§ **Exercise instructions**: Reproduce exactly the lines below, from the first through the one containing "S.view_settings.gamma = 1.0", and nothing more.

§ **Supplied material**:
--
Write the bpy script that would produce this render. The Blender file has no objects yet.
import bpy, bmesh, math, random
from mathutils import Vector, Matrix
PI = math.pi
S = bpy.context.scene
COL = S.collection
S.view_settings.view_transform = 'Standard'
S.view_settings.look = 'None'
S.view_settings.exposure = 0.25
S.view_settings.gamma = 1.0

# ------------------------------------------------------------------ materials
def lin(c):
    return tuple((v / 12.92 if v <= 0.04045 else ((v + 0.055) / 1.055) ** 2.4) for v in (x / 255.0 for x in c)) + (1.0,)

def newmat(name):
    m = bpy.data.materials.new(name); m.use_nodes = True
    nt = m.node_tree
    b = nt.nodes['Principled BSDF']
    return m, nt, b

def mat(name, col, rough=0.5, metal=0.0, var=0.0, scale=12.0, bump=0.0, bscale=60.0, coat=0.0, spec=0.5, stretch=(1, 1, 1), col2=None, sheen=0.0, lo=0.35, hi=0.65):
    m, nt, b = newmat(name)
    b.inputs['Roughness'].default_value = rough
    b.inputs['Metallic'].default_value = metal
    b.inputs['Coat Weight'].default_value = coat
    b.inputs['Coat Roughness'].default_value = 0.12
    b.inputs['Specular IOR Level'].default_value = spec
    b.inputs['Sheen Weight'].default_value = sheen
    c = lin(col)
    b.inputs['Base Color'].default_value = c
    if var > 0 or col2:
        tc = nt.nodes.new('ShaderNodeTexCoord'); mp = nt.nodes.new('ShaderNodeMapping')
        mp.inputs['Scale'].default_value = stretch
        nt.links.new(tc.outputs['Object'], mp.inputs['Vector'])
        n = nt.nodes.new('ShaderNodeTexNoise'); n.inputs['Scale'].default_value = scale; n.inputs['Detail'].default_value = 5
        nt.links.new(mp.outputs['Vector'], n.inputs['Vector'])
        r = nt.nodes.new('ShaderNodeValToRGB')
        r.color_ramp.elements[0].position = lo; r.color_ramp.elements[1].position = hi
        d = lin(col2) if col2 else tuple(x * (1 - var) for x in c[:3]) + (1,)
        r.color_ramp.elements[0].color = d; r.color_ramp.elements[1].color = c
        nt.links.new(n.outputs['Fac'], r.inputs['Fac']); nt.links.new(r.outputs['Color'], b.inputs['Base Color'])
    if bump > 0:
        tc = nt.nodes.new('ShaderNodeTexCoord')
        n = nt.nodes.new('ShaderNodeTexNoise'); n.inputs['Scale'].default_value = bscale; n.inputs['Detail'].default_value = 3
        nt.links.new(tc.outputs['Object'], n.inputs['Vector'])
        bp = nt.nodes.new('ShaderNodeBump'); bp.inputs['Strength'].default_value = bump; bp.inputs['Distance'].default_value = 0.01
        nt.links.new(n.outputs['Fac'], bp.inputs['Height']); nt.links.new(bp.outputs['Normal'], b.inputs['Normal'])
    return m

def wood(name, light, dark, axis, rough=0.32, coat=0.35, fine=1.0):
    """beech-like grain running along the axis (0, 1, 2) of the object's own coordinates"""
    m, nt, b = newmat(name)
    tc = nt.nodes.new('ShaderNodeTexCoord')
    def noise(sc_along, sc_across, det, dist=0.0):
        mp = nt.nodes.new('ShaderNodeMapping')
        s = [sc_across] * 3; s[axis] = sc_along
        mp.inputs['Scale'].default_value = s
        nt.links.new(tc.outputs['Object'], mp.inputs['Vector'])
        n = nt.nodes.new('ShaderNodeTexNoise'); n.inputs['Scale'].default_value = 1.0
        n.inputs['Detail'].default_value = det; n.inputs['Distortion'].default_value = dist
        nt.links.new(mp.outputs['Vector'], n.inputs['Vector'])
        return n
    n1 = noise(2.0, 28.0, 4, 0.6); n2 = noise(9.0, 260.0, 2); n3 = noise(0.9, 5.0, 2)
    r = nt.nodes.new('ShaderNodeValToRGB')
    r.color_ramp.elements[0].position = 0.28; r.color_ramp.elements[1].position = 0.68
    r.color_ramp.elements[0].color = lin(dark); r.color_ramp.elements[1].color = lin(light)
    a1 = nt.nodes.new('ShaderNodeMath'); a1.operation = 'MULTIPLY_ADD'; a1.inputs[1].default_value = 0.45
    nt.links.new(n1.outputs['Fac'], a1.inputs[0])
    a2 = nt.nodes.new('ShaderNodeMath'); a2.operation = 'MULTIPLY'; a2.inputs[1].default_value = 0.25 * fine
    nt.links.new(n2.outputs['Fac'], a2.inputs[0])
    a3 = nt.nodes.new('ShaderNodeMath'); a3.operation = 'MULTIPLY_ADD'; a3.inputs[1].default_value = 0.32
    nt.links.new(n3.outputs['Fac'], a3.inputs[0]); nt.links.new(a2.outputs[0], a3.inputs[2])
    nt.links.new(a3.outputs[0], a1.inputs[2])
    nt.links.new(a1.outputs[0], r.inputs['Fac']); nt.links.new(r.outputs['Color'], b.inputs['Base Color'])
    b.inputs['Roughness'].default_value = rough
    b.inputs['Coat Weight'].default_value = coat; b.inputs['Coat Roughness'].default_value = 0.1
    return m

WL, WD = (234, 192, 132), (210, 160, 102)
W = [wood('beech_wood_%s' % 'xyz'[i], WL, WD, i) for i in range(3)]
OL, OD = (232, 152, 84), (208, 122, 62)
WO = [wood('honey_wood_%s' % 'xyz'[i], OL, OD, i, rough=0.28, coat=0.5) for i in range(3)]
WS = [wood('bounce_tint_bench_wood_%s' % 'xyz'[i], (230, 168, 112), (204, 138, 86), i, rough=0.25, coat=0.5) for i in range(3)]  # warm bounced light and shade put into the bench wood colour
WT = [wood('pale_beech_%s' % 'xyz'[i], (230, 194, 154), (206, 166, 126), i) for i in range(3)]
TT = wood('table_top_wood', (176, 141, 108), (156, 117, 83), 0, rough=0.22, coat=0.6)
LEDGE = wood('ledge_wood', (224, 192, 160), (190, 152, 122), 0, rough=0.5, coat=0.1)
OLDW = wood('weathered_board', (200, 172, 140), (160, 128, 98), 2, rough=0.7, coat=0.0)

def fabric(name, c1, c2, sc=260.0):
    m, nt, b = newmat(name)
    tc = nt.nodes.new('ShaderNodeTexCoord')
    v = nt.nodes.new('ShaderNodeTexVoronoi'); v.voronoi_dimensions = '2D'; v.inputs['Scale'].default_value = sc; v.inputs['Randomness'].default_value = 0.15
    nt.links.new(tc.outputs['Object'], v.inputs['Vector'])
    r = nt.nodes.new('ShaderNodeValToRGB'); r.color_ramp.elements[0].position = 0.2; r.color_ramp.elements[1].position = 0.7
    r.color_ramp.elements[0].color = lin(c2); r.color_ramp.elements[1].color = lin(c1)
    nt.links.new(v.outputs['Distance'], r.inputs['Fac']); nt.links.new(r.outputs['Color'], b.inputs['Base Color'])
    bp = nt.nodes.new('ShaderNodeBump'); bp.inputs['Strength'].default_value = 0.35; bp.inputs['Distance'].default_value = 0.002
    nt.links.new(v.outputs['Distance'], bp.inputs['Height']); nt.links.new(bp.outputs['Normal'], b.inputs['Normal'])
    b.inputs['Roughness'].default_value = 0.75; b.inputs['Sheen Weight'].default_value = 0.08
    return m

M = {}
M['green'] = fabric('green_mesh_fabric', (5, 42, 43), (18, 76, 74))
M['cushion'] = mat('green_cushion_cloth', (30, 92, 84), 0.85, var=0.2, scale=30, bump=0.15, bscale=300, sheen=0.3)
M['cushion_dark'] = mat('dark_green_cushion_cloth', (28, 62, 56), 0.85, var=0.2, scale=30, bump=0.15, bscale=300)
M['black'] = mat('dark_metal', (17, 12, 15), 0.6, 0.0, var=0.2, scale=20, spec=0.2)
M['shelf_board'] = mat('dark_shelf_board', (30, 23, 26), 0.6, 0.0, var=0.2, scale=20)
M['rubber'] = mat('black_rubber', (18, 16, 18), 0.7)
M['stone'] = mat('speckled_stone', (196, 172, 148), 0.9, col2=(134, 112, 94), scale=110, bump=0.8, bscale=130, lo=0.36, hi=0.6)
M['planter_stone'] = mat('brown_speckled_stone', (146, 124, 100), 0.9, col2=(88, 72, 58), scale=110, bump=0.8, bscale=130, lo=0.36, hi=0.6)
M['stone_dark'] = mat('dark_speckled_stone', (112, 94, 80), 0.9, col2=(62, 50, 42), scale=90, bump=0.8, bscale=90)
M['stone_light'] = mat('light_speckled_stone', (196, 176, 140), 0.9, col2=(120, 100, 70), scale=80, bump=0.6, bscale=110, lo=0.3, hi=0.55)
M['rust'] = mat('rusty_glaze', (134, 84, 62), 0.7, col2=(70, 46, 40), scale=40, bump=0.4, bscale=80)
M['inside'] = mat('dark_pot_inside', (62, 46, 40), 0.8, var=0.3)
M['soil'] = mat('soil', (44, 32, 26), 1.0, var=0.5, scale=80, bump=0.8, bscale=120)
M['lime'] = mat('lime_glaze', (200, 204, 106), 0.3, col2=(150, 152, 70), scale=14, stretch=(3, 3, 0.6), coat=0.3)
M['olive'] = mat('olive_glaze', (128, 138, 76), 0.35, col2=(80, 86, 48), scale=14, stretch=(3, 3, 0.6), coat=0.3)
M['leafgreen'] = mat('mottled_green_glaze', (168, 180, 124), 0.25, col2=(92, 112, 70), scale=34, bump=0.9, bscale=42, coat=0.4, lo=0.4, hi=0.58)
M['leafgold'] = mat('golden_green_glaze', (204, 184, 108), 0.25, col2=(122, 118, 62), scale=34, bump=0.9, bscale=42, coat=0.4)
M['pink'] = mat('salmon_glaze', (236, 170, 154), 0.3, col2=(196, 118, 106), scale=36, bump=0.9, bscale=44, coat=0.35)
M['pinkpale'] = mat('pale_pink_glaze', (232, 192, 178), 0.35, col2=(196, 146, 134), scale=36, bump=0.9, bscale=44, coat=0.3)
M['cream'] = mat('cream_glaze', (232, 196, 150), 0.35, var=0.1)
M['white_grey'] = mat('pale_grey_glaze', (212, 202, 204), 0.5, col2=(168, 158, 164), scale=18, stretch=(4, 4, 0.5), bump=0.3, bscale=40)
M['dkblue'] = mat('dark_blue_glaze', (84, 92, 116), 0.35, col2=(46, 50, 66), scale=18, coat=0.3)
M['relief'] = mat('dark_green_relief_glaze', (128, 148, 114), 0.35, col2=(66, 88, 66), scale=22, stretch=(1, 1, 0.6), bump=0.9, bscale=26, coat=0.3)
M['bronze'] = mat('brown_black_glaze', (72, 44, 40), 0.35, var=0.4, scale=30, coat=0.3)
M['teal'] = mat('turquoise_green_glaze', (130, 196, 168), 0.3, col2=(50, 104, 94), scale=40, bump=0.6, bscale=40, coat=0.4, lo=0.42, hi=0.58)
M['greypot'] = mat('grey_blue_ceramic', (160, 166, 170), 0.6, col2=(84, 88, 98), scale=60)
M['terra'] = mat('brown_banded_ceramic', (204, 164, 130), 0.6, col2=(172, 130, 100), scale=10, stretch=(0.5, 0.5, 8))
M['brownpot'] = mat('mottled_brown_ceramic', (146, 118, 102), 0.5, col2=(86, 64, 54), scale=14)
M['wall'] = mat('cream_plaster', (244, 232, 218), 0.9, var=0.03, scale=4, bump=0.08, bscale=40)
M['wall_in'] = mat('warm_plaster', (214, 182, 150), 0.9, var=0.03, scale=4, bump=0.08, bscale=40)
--
§ **Written response**:
Write the bpy script that would produce this render. The Blender file has no objects yet.
import bpy, bmesh, math, random
from mathutils import Vector, Matrix
PI = math.pi
S = bpy.context.scene
COL = S.collection
S.view_settings.view_transform = 'Standard'
S.view_settings.look = 'None'
S.view_settings.exposure = 0.25
S.view_settings.gamma = 1.0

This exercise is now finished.